Muckross House and Gardens - County Kerry

Description from the Muckross House on the web:

The Muckross House was built in 1843, on the edge of Muckross Lake, at a cost of 30,000 Irish pounds for Henry Arthur Herbert the M.P. (member of parliament) for Kerry. The Herberts entertained many important guests at Muckross most notably Queen Victoria of England in 1861. In 1899 Muckross House, and its estate of 11,000 acres, was purchased by Lord Ardilaun of the Arthur Guinness Brewing family. The Guinness family did not live at Muckross, but rented the property to wealthy parties, who used it principally for hunting and fishing purposes.
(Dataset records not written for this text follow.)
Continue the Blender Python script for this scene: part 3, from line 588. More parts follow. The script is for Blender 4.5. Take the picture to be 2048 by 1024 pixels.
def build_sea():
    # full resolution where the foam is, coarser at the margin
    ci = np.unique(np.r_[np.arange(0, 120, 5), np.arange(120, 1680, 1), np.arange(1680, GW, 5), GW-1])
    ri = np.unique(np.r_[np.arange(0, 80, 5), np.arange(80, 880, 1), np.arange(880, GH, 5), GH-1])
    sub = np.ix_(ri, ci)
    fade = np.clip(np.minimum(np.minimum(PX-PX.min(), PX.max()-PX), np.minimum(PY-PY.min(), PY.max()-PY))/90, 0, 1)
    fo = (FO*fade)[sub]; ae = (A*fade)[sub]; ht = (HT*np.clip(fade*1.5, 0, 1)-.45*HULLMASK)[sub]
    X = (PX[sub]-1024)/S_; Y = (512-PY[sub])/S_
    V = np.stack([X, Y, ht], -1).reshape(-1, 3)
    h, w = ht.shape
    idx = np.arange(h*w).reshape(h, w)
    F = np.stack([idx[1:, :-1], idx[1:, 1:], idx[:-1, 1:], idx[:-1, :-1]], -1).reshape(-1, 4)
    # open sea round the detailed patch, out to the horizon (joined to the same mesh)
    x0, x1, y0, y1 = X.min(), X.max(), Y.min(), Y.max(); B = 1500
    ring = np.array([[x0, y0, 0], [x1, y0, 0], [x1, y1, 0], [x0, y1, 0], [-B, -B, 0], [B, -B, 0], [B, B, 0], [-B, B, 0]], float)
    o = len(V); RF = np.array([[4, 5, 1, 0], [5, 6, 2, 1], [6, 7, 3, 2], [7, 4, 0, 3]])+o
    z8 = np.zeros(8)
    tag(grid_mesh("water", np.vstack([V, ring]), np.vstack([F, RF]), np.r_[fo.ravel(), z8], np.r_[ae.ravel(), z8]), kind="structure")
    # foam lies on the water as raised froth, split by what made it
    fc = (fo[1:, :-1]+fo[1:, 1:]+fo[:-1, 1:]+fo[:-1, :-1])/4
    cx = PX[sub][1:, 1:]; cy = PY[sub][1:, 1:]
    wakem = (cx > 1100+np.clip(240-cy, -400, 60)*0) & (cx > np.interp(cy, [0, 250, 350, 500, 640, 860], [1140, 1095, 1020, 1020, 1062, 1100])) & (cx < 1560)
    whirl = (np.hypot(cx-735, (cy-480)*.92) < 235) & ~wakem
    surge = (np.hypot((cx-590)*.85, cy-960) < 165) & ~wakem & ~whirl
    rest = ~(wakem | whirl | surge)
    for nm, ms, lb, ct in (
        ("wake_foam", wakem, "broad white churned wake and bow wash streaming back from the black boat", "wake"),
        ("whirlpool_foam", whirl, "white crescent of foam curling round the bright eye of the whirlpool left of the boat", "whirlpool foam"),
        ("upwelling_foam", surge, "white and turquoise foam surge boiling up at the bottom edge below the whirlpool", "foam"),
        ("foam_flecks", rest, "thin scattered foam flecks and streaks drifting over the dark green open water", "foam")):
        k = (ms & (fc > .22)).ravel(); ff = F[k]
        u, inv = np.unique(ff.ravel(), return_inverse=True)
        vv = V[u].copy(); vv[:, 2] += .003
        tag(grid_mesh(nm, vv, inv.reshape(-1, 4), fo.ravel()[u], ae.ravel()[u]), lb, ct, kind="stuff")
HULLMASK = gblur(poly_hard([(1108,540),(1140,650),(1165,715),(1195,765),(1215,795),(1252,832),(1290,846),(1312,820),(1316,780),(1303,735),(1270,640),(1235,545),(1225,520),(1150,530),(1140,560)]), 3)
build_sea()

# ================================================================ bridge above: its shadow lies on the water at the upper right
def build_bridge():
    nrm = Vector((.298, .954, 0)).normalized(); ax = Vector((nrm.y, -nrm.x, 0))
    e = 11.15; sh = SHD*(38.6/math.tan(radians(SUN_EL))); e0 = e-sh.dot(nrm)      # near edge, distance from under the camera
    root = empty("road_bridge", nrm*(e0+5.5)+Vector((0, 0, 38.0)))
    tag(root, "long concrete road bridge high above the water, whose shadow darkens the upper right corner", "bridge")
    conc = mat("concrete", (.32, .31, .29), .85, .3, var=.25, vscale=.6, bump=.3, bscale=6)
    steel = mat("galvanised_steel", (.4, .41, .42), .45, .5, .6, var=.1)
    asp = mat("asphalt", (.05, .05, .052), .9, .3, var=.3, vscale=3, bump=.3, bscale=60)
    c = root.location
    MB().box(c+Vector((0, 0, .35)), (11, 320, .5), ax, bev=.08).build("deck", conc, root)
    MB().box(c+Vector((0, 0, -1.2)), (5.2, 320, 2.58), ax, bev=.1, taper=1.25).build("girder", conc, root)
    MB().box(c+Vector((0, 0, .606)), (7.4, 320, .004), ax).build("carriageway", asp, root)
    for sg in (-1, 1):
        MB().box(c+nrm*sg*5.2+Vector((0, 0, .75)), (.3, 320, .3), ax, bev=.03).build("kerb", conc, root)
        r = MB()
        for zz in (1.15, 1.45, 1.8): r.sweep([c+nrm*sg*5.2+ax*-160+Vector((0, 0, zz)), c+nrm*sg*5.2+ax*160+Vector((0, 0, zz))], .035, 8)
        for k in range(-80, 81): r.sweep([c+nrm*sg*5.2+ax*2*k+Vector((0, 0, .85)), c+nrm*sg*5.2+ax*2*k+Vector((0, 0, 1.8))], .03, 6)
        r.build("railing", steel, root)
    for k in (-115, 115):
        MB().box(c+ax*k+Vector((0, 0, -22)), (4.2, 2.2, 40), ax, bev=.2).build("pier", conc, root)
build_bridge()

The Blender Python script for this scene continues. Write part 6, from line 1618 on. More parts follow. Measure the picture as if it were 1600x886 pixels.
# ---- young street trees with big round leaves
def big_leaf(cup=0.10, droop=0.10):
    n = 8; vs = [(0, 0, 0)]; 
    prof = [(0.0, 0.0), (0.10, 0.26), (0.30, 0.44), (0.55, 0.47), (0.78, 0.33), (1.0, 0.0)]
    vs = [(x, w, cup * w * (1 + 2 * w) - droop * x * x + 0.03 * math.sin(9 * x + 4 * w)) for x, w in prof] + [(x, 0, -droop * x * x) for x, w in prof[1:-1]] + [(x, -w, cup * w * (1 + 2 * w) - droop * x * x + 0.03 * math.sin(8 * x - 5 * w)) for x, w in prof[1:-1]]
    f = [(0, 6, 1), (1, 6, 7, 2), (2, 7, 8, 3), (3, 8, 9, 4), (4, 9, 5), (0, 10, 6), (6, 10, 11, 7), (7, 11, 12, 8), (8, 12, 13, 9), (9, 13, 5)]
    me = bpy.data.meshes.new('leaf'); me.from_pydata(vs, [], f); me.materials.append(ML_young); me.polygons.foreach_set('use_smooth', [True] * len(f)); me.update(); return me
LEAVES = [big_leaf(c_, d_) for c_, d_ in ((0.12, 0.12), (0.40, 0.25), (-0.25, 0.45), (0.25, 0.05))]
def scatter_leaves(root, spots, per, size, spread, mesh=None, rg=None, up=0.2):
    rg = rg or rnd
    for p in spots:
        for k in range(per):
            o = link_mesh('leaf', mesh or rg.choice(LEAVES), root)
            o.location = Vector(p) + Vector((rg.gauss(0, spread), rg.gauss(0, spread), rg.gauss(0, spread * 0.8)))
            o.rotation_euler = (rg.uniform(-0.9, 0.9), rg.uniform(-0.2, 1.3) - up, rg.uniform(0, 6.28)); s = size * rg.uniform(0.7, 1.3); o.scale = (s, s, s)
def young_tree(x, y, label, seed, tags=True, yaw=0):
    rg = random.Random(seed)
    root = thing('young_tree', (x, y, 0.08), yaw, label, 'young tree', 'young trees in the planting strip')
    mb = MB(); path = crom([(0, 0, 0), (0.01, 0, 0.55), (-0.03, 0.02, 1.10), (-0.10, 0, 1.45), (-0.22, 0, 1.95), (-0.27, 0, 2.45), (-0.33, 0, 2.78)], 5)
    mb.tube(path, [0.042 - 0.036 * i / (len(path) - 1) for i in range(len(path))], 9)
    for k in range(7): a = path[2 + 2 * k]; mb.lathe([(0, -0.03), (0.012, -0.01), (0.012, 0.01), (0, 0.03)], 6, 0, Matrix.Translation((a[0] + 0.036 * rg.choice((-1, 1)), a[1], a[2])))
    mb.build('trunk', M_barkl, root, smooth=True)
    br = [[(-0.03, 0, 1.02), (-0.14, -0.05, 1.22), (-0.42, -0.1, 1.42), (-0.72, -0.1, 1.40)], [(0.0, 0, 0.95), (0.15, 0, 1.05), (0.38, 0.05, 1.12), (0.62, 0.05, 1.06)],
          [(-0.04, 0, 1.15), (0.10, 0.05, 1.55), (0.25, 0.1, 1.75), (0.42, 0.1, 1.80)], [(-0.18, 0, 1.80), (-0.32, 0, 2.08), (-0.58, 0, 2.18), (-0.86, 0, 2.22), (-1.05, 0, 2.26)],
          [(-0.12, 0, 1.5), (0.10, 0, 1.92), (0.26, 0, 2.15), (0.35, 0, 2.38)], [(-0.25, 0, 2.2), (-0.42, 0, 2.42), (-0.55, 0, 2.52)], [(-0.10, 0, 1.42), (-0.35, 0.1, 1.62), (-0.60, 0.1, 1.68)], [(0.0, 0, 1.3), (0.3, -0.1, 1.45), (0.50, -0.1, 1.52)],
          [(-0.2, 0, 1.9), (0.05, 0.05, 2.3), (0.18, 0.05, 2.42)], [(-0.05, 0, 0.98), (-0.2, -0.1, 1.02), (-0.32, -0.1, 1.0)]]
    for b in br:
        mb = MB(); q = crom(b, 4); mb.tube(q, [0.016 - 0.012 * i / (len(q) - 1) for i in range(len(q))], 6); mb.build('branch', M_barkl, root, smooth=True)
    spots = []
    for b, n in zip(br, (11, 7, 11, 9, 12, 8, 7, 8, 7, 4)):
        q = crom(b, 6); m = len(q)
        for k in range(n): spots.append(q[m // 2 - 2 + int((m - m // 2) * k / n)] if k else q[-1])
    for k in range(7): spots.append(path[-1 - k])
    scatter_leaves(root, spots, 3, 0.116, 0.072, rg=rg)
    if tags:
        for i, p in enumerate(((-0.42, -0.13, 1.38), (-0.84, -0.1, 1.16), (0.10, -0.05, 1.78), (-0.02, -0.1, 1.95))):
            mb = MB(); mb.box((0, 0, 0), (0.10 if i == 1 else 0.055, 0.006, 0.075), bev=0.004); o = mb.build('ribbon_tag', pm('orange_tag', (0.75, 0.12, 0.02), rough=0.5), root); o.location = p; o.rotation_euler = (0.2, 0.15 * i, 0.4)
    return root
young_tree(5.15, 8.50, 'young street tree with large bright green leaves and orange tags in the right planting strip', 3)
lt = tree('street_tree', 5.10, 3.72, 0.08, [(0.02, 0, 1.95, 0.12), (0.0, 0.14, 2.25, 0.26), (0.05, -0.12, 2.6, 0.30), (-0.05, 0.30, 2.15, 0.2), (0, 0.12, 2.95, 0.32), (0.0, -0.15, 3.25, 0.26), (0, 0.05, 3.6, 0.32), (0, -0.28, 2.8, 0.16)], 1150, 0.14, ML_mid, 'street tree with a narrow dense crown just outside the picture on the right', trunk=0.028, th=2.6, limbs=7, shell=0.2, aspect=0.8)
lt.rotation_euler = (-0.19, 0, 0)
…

In 1911 the property was bought by Mr. William Bowers Bourn, a wealthy American, as a wedding gift for his daughter Maud and her husband Arthur Rose Vincent from Summerhill, County Clare. Maud died in 1929 and 3 years later in 1932, her husband and parents presented Muckross House and its 11,000 acres estate to the Irish Nation, becoming Ireland's first National Park. On the estate is the Muckross Abbey which was founded in 1448 and put to the torch by Cromwell's troops in 1652. The tombs of the abbey's founder, various Kerry chieftains, and several noted Irish poets are to be found near the abbey. The Muckross Abbey Muckross House has museum exhibits as well as period furnished rooms. The exhibits in the basement of the house graphically depicts the widespread poverty in Ireland before the turn of the century. Next to the house there is an exhibition dealing with life in Kerry in the 1930's.